Exclude images, then output the remaining data verbatim.
^^^^
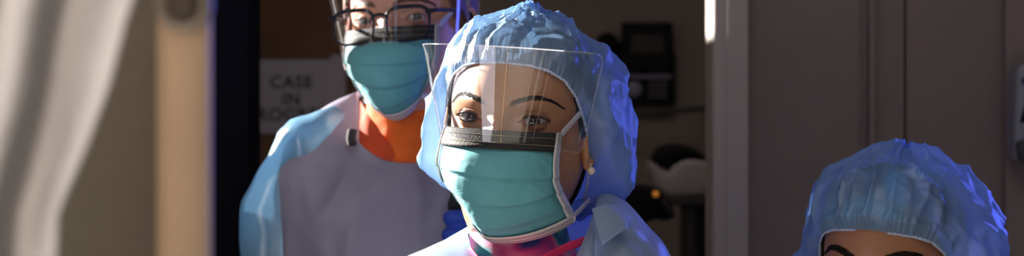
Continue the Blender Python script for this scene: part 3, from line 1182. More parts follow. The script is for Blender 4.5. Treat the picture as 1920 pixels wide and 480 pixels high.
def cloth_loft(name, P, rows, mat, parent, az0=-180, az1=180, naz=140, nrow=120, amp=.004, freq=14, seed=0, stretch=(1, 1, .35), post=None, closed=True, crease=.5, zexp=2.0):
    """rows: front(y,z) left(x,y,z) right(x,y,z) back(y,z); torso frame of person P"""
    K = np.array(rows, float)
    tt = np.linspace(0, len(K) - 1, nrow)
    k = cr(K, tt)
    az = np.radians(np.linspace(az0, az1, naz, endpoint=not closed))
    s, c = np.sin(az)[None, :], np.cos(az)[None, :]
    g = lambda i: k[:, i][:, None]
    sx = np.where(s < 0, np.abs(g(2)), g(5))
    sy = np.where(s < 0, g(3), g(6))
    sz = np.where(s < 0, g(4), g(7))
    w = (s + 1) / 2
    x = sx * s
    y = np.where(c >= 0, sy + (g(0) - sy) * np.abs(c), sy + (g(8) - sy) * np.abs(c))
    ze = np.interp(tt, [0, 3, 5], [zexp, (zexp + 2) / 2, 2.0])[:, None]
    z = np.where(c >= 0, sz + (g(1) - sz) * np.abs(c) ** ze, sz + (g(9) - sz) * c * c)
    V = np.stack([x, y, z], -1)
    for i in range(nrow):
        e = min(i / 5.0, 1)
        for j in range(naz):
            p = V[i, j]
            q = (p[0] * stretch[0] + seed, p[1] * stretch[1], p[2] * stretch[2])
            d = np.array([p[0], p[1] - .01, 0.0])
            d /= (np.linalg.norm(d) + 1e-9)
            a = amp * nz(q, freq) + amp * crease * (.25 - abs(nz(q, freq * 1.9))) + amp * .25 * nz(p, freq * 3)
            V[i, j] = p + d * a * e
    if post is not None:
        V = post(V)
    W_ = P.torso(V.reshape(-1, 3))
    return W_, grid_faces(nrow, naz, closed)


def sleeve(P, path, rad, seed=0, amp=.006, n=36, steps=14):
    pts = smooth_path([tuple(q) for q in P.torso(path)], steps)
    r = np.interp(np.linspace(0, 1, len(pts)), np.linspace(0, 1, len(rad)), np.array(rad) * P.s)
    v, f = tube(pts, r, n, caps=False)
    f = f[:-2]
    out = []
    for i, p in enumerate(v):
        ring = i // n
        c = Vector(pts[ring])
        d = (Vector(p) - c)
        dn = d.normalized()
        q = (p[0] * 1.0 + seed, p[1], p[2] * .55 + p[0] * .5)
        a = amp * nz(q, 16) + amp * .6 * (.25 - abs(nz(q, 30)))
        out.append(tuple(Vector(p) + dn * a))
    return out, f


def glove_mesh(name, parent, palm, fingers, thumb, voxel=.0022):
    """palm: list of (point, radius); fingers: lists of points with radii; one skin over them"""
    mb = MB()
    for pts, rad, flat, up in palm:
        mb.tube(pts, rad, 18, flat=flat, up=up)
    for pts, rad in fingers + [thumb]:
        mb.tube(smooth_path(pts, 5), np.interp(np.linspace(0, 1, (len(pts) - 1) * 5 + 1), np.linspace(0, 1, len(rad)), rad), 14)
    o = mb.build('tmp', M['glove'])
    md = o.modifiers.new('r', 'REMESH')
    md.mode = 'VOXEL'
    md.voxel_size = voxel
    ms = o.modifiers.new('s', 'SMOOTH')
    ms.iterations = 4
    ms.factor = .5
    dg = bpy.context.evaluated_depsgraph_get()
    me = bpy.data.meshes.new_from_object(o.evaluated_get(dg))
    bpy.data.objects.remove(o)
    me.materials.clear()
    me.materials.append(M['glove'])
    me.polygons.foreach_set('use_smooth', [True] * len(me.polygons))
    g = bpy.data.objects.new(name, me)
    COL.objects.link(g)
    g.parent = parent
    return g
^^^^
*Solution for this exercise:*
Continue the Blender Python script for this scene: part 3, from line 1182. More parts follow. The script is for Blender 4.5. Treat the picture as 1920 pixels wide and 480 pixels high.
def cloth_loft(name, P, rows, mat, parent, az0=-180, az1=180, naz=140, nrow=120, amp=.004, freq=14, seed=0, stretch=(1, 1, .35), post=None, closed=True, crease=.5, zexp=2.0):
    """rows: front(y,z) left(x,y,z) right(x,y,z) back(y,z); torso frame of person P"""
    K = np.array(rows, float)
    tt = np.linspace(0, len(K) - 1, nrow)
    k = cr(K, tt)
    az = np.radians(np.linspace(az0, az1, naz, endpoint=not closed))
    s, c = np.sin(az)[None, :], np.cos(az)[None, :]
    g = lambda i: k[:, i][:, None]
    sx = np.where(s < 0, np.abs(g(2)), g(5))
    sy = np.where(s < 0, g(3), g(6))
    sz = np.where(s < 0, g(4), g(7))
    w = (s + 1) / 2
    x = sx * s
    y = np.where(c >= 0, sy + (g(0) - sy) * np.abs(c), sy + (g(8) - sy) * np.abs(c))
    ze = np.interp(tt, [0, 3, 5], [zexp, (zexp + 2) / 2, 2.0])[:, None]
    z = np.where(c >= 0, sz + (g(1) - sz) * np.abs(c) ** ze, sz + (g(9) - sz) * c * c)
    V = np.stack([x, y, z], -1)
    for i in range(nrow):
        e = min(i / 5.0, 1)
        for j in range(naz):
            p = V[i, j]
            q = (p[0] * stretch[0] + seed, p[1] * stretch[1], p[2] * stretch[2])
            d = np.array([p[0], p[1] - .01, 0.0])
            d /= (np.linalg.norm(d) + 1e-9)
            a = amp * nz(q, freq) + amp * crease * (.25 - abs(nz(q, freq * 1.9))) + amp * .25 * nz(p, freq * 3)
            V[i, j] = p + d * a * e
    if post is not None:
        V = post(V)
    W_ = P.torso(V.reshape(-1, 3))
    return W_, grid_faces(nrow, naz, closed)


def sleeve(P, path, rad, seed=0, amp=.006, n=36, steps=14):
    pts = smooth_path([tuple(q) for q in P.torso(path)], steps)
    r = np.interp(np.linspace(0, 1, len(pts)), np.linspace(0, 1, len(rad)), np.array(rad) * P.s)
    v, f = tube(pts, r, n, caps=False)
    f = f[:-2]
    out = []
    for i, p in enumerate(v):
        ring = i // n
        c = Vector(pts[ring])
        d = (Vector(p) - c)
        dn = d.normalized()
        q = (p[0] * 1.0 + seed, p[1], p[2] * .55 + p[0] * .5)
        a = amp * nz(q, 16) + amp * .6 * (.25 - abs(nz(q, 30)))
        out.append(tuple(Vector(p) + dn * a))
    return out, f


def glove_mesh(name, parent, palm, fingers, thumb, voxel=.0022):
    """palm: list of (point, radius); fingers: lists of points with radii; one skin over them"""
    mb = MB()
    for pts, rad, flat, up in palm:
        mb.tube(pts, rad, 18, flat=flat, up=up)
    for pts, rad in fingers + [thumb]:
        mb.tube(smooth_path(pts, 5), np.interp(np.linspace(0, 1, (len(pts) - 1) * 5 + 1), np.linspace(0, 1, len(rad)), rad), 14)
    o = mb.build('tmp', M['glove'])
    md = o.modifiers.new('r', 'REMESH')
    md.mode = 'VOXEL'
    md.voxel_size = voxel
    ms = o.modifiers.new('s', 'SMOOTH')
    ms.iterations = 4
    ms.factor = .5
    dg = bpy.context.evaluated_depsgraph_get()
    me = bpy.data.meshes.new_from_object(o.evaluated_get(dg))
    bpy.data.objects.remove(o)
    me.materials.clear()
    me.materials.append(M['glove'])
    me.polygons.foreach_set('use_smooth', [True] * len(me.polygons))
    g = bpy.data.objects.new(name, me)
    COL.objects.link(g)
    g.parent = parent
    return g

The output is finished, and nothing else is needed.